Il faut ici toutefois distinguer le naturisme du nudisme. Le naturisme implique une certaine discipline de vie, on veut faire corps avec les éléments. La pratique de la nudité s’accompagne d’un respect de l’autre et de l’environnement.  Le nudisme est, quant à lui, simplement le fait d’être nu. Le naturisme revient aujourd’hui à la mode. Il se décline sous différentes formes. Aux formes épurées, familiales ou anarchistes des premières heures, s’opposent des formes de débauches construites sur le modèle de la représentation. Entre les deux, il y a de multiples façons de vivre le naturisme, de le métisser. En fait, le nu recouvre surtout ce qu’on y met. Le corps nu est tout autant un objet qu’un sujet. Mais plutôt qu’articuler cette ambiguïté qui nous est constitutive, on tend à refouler unilatéralement toute nudité.

Le tout ou les parties

De même que la nudité ne renvoie pas toujours à la sexualité, la sexualité ne renvoie pas nécessairement à la nudité. Au XIXe siècle, l’usage des paravents était encore tout à fait répandu dans les couples bourgeois. La femme se dérobait au regard de son mari pour retirer sa robe et revêtir sa tenue de nuit. Certains hommes empreints de puritanisme ignoraient comment leur femme était faite. Ils se contentaient de la « trousser ». Le péché de chair était largement suffisant pour qu’on ne lui ajoute celui d’une concupiscence attisée par un corps s’offrant au regard.
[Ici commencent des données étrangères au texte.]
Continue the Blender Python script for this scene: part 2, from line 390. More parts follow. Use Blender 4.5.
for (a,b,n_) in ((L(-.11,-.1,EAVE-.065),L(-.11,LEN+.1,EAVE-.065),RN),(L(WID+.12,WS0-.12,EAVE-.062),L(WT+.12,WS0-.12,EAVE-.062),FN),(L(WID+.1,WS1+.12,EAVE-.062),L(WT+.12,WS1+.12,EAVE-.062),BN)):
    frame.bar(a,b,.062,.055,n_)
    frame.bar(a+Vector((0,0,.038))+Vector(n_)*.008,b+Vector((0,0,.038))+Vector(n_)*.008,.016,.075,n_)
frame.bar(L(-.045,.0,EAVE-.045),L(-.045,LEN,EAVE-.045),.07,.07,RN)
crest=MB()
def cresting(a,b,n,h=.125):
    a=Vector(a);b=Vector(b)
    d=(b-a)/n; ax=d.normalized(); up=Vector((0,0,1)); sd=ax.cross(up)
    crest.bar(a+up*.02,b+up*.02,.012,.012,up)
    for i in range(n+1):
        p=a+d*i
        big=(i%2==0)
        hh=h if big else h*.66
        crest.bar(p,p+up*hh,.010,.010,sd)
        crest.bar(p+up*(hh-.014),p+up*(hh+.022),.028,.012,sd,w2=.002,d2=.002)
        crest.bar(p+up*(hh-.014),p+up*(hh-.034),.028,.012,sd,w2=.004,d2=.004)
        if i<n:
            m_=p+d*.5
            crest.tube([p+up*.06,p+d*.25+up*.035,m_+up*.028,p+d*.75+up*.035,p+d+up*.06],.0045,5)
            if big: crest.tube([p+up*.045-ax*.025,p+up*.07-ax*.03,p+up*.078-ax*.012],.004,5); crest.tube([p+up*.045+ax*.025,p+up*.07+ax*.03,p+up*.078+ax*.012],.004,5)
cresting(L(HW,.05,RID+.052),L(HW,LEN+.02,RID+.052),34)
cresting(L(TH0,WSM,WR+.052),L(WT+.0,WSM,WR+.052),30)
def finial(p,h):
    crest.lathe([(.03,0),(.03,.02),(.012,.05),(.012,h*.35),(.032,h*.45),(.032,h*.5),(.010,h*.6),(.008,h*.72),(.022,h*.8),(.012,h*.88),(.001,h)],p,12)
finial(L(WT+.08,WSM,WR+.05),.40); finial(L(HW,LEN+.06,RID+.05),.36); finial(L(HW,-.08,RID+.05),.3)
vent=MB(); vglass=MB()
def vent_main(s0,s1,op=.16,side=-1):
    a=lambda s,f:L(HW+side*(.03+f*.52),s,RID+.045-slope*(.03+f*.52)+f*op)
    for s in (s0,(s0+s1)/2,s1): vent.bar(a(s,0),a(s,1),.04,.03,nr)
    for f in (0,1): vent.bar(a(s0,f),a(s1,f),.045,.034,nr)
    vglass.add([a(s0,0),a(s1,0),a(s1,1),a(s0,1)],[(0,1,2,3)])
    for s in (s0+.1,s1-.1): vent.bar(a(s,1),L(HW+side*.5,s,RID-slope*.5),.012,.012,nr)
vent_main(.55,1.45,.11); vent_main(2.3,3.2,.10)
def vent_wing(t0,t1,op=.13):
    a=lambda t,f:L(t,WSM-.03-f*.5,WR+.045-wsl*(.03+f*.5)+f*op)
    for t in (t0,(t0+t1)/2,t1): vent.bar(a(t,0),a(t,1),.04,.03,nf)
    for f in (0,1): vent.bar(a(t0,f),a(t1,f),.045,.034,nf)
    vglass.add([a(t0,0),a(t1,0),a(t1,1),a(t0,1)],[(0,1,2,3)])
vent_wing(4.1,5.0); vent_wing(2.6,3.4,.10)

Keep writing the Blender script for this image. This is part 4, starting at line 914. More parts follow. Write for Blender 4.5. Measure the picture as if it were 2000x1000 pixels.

Mais la vision du nu dans le rapport sexuel veut-il dire pour autant qu’on objectifie le corps dévêtu et que, partant, l’on réduise l’autre à un objet ? La vision de corps nus et sexualisés déconnecté de leur présence effective ne permet guère d’éprouver la subjectivité de l’autre. Cette expérience extrême répandue par la pornographie numérique n’a toutefois rien d’un absolu. L’expérience de la nudité, dans le cadre sexuel, comme ailleurs, déborde le cadre visuel. C’est ce que montrent bien les massages tantriques par exemple. En soi, il s’agit à travers le tantrisme de dépasser la représentation de la sexualité et de la vivre comme expérience. En ce sens, le tantrisme est une forme de nudité comme expérience et non une nudité comme représentation. L’autre n’est jamais seulement un objet, mais toujours aussi un sujet. Le massage tantrique loin de réifier l’autre est en fait un moyen de le faire être dans et par-delà les manifestations de sa nudité.

Dans le tantrisme, la nudité participe de la réappropriation de son propre corps.

© Alexander Lipko/Shutterstock

En fait, la question du nu reste imbriquée dans une appréhension visuelle, dans une sorte de métaphysique de la vision. Dans celle-ci, l’accent est mis sur certaines parties au détriment du tout. Contre cela, il importe de réhabiliter une expérience globale de la nudité en revalorisant la multiplicité des sens qui y donnent accès. L’enjeu n’est pas seulement de libéraliser la nudité et certaines pratiques comme l’allaitement publique que l’on tend à proscrire dans la foulée d’une suspicion généralisée d’outrage à la pudeur. Il s’agit aussi de repenser notre « être au monde » en permettant à tous de vivre l’expérience de l’inscription d’un corps dans un décor, grâce à la création sur l’ensemble du territoire d’espaces publics dédiés à la nudité.